─── Data extract ───
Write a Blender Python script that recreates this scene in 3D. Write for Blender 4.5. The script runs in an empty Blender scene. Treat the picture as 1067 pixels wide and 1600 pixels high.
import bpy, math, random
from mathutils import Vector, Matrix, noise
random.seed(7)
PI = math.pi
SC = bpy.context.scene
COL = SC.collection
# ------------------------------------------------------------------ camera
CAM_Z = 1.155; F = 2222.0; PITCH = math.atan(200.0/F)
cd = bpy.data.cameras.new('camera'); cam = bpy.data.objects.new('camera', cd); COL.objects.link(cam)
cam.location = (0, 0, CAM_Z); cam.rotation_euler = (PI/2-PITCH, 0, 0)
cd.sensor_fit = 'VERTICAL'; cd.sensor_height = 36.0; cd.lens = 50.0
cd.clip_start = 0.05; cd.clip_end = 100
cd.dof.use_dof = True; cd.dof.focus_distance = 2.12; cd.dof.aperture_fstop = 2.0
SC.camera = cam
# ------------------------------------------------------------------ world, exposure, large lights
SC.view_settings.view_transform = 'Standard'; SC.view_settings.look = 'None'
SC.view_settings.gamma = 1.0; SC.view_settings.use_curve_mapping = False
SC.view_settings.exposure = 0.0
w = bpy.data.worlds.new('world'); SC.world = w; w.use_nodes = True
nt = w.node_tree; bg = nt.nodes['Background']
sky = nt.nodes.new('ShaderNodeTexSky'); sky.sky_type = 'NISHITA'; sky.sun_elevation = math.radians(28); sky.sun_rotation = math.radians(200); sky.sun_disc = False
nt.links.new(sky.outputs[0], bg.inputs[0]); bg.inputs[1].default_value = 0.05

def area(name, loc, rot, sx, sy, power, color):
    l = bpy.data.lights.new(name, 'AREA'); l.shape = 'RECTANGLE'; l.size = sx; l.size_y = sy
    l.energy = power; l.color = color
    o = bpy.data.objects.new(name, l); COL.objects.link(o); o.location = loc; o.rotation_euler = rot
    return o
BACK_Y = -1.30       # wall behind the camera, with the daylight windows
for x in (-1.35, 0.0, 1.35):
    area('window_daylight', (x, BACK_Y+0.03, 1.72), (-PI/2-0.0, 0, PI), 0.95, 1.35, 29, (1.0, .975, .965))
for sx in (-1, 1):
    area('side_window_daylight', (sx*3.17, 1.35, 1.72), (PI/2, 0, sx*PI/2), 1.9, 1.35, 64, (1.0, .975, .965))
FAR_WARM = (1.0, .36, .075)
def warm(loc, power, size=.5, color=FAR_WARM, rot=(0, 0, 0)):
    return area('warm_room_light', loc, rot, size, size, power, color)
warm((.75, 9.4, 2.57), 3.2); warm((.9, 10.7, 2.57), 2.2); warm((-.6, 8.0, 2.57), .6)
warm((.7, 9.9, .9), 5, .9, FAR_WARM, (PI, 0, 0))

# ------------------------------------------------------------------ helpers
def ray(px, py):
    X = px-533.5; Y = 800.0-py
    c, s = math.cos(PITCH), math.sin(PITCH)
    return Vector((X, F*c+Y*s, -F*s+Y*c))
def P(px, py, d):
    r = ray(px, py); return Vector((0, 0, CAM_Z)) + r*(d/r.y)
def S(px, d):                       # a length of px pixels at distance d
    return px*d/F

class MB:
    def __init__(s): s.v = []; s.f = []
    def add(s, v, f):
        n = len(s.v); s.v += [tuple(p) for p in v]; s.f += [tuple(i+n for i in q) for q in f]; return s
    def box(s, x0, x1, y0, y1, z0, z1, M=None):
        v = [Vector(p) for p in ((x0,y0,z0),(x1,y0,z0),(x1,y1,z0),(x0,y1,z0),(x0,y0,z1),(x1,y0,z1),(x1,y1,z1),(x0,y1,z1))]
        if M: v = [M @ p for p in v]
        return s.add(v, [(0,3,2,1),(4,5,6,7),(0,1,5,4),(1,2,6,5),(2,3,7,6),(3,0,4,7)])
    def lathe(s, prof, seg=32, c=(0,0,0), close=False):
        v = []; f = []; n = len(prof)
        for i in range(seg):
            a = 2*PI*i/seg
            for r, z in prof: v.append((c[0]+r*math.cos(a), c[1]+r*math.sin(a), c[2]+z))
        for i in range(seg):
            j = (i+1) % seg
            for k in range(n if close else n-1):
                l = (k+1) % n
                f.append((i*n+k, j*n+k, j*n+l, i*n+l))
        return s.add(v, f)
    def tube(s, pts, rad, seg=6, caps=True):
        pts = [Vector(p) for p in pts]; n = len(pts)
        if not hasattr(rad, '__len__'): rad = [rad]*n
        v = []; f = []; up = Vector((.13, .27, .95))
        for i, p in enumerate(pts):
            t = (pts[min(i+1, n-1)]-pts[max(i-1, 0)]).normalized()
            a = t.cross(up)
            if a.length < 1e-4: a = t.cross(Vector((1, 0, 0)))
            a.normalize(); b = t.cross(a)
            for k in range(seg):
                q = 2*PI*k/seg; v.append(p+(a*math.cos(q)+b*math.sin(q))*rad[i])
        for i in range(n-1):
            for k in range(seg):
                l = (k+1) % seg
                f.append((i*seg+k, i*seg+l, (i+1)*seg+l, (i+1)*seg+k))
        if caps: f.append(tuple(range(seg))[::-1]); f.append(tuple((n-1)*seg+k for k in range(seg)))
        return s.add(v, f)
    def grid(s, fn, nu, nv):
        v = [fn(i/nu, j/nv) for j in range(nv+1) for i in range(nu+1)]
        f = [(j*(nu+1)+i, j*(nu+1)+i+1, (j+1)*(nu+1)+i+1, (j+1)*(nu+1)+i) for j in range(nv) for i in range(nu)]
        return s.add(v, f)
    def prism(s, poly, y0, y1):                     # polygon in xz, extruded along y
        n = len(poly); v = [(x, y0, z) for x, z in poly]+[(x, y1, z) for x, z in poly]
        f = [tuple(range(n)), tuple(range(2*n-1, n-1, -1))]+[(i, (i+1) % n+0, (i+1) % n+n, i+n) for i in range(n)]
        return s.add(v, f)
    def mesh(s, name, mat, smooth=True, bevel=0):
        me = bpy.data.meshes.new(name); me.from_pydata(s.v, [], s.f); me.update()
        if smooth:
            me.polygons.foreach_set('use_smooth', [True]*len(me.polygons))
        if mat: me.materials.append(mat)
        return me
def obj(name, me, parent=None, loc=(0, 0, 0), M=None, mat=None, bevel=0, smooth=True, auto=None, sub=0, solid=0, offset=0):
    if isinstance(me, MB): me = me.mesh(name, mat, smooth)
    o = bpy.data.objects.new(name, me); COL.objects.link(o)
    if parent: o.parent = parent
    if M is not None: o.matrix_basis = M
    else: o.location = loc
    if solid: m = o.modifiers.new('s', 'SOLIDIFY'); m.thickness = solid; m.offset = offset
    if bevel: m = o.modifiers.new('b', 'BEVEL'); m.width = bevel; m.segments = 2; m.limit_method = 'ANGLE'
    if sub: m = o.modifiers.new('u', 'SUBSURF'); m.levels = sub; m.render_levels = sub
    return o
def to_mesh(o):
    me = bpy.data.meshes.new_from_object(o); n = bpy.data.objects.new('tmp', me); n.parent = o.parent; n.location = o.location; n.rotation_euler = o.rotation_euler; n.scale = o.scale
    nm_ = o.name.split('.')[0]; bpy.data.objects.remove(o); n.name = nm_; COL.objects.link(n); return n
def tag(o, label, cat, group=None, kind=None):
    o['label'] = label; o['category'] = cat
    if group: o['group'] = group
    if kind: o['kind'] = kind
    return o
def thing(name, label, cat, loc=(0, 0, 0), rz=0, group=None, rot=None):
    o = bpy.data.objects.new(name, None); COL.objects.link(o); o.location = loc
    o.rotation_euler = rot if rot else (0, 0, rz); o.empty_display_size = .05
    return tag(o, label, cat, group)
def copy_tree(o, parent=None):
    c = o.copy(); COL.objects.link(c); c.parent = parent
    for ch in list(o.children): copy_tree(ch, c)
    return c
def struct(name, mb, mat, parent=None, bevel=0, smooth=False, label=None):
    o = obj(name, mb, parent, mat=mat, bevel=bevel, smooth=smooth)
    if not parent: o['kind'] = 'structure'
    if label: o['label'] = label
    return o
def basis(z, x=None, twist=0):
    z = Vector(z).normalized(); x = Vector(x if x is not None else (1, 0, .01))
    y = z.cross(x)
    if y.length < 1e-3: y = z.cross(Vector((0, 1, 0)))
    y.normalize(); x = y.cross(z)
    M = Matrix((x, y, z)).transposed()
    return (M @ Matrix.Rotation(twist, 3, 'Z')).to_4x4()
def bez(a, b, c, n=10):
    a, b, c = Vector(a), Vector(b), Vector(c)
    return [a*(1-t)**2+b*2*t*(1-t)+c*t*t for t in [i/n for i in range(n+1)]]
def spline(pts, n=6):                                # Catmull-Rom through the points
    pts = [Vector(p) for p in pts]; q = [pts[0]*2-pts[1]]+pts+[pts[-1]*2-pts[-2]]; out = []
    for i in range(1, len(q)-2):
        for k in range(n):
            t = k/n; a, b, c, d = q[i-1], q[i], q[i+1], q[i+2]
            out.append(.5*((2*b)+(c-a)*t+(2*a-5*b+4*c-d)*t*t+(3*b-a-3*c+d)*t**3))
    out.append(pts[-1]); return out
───
▶ [Written instruction]
Please print the material above exactly as it appears, from its first line through the line containing "bg.inputs[1].default_value = 0.05", inclusive, and stop there.

▶ [Written solution]
Write a Blender Python script that recreates this scene in 3D. Write for Blender 4.5. The script runs in an empty Blender scene. Treat the picture as 1067 pixels wide and 1600 pixels high.
import bpy, math, random
from mathutils import Vector, Matrix, noise
random.seed(7)
PI = math.pi
SC = bpy.context.scene
COL = SC.collection
# ------------------------------------------------------------------ camera
CAM_Z = 1.155; F = 2222.0; PITCH = math.atan(200.0/F)
cd = bpy.data.cameras.new('camera'); cam = bpy.data.objects.new('camera', cd); COL.objects.link(cam)
cam.location = (0, 0, CAM_Z); cam.rotation_euler = (PI/2-PITCH, 0, 0)
cd.sensor_fit = 'VERTICAL'; cd.sensor_height = 36.0; cd.lens = 50.0
cd.clip_start = 0.05; cd.clip_end = 100
cd.dof.use_dof = True; cd.dof.focus_distance = 2.12; cd.dof.aperture_fstop = 2.0
SC.camera = cam
# ------------------------------------------------------------------ world, exposure, large lights
SC.view_settings.view_transform = 'Standard'; SC.view_settings.look = 'None'
SC.view_settings.gamma = 1.0; SC.view_settings.use_curve_mapping = False
SC.view_settings.exposure = 0.0
w = bpy.data.worlds.new('world'); SC.world = w; w.use_nodes = True
nt = w.node_tree; bg = nt.nodes['Background']
sky = nt.nodes.new('ShaderNodeTexSky'); sky.sky_type = 'NISHITA'; sky.sun_elevation = math.radians(28); sky.sun_rotation = math.radians(200); sky.sun_disc = False
nt.links.new(sky.outputs[0], bg.inputs[0]); bg.inputs[1].default_value = 0.05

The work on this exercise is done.